● Problem to solve:
Would you print the material exactly, starting at its first line and ending at the line holding "bm = bmesh.new();"?

--- start of Records to use ---

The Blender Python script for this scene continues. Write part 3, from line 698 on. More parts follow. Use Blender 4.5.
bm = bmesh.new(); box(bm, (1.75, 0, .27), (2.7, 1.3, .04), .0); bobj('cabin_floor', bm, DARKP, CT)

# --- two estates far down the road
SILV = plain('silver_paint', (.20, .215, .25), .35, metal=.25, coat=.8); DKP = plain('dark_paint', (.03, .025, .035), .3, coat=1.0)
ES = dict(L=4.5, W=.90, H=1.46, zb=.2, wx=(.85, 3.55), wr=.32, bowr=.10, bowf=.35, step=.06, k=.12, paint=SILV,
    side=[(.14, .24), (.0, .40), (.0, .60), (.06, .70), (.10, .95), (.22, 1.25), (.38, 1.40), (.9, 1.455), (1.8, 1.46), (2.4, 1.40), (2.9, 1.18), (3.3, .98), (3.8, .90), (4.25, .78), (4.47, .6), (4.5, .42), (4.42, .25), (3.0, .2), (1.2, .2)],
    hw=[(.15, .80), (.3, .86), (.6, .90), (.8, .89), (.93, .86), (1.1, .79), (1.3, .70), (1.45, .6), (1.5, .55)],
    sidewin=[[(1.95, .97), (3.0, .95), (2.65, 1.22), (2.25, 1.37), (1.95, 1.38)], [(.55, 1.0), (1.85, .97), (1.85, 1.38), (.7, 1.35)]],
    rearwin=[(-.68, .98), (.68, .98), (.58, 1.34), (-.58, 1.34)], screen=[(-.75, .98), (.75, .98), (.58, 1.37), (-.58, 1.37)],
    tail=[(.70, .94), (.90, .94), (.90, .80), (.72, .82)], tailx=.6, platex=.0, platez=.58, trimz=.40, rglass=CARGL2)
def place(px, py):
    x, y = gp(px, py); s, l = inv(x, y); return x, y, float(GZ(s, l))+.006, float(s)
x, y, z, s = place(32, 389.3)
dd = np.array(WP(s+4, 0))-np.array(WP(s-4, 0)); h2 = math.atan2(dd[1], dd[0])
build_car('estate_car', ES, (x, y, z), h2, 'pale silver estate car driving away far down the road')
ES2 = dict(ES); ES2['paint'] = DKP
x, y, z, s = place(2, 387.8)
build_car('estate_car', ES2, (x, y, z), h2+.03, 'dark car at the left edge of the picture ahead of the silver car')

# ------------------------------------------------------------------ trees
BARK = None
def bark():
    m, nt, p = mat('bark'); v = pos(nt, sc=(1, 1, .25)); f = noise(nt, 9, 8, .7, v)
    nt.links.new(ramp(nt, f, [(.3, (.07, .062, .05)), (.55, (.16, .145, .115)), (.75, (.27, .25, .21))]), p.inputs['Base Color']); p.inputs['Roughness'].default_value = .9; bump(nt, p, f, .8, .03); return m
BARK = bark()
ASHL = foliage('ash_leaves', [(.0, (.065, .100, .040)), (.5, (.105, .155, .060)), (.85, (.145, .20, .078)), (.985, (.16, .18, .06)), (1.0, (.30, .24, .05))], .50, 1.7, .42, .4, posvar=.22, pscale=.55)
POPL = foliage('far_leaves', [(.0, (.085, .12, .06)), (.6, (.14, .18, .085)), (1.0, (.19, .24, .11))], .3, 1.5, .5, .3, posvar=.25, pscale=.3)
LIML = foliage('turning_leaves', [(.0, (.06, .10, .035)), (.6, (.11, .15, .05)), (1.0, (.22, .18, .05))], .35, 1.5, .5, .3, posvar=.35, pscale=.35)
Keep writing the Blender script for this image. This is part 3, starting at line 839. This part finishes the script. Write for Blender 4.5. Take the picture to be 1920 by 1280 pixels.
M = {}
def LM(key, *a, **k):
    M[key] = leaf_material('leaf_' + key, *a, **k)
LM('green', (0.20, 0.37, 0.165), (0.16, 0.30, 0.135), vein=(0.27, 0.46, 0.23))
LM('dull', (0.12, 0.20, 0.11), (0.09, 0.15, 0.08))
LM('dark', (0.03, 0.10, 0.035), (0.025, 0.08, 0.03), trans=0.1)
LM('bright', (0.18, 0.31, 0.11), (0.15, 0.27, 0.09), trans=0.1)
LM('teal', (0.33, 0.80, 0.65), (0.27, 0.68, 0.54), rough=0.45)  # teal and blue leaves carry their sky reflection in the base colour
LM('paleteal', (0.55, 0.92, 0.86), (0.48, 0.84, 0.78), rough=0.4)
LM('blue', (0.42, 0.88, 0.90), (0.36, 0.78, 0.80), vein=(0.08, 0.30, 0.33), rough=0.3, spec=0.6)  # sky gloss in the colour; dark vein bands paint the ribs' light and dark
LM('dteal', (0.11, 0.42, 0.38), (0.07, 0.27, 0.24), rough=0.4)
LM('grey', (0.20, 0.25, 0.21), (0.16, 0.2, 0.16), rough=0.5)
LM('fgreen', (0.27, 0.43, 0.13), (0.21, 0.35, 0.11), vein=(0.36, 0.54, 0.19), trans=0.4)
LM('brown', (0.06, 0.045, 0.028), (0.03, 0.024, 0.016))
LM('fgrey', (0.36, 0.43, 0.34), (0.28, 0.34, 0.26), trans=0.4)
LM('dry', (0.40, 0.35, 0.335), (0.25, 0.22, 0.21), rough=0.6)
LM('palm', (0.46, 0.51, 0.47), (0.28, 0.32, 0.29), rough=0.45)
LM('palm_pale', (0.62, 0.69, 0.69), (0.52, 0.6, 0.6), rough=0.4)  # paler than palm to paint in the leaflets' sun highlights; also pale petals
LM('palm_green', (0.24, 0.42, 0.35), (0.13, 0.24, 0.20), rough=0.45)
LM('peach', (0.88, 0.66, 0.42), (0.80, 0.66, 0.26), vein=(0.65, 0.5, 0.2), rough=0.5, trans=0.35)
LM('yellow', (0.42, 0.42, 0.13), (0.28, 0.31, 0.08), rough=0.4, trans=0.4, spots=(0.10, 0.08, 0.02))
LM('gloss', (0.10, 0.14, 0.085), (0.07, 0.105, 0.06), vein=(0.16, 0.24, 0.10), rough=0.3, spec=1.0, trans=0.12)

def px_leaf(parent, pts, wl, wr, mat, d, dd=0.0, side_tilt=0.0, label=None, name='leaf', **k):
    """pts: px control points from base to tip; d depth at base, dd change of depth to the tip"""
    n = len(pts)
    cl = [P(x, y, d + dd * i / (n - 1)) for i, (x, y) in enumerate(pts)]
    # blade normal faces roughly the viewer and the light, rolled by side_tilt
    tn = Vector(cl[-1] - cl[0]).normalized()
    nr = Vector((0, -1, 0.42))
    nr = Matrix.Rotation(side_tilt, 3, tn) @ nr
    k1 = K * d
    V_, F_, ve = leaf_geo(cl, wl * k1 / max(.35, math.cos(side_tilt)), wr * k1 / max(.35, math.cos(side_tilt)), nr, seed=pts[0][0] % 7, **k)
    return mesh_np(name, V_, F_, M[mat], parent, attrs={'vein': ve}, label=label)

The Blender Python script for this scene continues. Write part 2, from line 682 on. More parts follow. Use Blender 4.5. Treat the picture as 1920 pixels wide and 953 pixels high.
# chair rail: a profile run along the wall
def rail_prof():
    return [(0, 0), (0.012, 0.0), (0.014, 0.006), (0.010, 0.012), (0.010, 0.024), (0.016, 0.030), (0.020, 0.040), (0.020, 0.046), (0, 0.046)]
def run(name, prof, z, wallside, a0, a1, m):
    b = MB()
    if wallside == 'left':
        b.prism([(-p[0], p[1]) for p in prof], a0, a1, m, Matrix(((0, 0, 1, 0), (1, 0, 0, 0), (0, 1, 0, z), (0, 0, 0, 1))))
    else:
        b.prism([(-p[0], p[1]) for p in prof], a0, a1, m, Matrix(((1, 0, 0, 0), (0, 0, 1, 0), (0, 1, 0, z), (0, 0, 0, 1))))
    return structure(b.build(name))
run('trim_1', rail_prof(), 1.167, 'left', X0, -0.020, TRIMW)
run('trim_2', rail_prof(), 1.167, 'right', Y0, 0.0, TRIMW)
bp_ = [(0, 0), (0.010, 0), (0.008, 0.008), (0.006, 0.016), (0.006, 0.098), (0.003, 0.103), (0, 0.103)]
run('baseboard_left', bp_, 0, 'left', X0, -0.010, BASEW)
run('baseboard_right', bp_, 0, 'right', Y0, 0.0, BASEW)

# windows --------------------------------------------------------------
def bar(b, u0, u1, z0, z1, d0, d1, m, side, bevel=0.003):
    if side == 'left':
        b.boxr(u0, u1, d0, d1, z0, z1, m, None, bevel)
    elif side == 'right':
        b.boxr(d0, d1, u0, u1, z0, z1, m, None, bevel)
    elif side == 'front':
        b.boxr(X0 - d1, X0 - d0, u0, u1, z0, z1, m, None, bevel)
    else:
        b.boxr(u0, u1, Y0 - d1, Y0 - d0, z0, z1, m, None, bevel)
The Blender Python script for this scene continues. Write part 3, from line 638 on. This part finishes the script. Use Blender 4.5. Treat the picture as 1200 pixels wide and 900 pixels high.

--- end of Records to use ---

● Solution to this exercise:
The Blender Python script for this scene continues. Write part 3, from line 698 on. More parts follow. Use Blender 4.5.
bm = bmesh.new(); box(bm, (1.75, 0, .27), (2.7, 1.3, .04), .0); bobj('cabin_floor', bm, DARKP, CT)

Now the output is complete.